╭─ Available data
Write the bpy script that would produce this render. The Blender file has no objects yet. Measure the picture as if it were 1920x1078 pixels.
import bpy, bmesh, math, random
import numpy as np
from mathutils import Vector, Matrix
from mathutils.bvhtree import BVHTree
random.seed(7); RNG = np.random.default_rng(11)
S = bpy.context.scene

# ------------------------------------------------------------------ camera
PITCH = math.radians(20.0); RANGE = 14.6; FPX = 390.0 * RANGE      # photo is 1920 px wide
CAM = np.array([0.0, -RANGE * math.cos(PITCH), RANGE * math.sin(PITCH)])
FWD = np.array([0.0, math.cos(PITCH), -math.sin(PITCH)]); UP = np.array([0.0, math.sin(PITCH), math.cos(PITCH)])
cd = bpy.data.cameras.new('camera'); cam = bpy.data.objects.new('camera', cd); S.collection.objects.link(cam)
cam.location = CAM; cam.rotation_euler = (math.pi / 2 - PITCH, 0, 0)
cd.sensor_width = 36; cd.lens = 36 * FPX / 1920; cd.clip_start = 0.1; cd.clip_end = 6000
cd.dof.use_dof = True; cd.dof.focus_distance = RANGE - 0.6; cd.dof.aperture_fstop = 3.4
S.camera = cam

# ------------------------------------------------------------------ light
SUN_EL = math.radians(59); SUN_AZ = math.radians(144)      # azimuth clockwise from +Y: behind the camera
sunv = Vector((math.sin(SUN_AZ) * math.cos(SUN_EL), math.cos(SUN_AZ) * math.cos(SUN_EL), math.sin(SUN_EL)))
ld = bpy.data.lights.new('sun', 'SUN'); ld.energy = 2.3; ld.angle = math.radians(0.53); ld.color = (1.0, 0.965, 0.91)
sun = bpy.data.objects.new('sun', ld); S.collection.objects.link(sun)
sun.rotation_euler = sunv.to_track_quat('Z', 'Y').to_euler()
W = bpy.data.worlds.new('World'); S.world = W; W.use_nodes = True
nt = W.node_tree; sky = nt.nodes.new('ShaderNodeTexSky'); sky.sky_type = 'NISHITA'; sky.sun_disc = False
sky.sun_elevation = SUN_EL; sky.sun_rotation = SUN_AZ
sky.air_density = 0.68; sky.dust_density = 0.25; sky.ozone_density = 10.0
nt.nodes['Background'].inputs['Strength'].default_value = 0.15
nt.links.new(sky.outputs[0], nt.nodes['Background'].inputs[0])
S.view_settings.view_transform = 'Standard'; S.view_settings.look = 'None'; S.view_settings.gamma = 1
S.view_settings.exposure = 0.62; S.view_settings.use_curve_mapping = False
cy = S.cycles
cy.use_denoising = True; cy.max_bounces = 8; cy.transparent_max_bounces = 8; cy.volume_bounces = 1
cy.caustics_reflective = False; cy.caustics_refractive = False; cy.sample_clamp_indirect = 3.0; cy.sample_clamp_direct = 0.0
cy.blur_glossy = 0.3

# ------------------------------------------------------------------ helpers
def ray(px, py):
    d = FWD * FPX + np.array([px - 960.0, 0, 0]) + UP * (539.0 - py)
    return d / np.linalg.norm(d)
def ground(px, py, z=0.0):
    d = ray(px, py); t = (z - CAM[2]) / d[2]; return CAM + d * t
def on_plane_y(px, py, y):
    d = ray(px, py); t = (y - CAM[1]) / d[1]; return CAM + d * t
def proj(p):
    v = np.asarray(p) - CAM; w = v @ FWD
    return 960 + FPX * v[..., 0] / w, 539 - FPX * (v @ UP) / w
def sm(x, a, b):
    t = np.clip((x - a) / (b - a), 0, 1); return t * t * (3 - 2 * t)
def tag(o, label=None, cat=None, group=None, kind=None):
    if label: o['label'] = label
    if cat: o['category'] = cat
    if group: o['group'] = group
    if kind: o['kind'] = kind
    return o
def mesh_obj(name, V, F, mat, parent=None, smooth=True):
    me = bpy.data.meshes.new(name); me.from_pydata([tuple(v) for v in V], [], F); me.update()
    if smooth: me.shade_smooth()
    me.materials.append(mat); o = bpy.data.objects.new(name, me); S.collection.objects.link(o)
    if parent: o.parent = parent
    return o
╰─
#### [Your objective]
Print, please, the lines above from the very first through the one that holds "S = bpy.context.scene", both included, word for word and with nothing else.

#### [Task solution]
Write the bpy script that would produce this render. The Blender file has no objects yet. Measure the picture as if it were 1920x1078 pixels.
import bpy, bmesh, math, random
import numpy as np
from mathutils import Vector, Matrix
from mathutils.bvhtree import BVHTree
random.seed(7); RNG = np.random.default_rng(11)
S = bpy.context.scene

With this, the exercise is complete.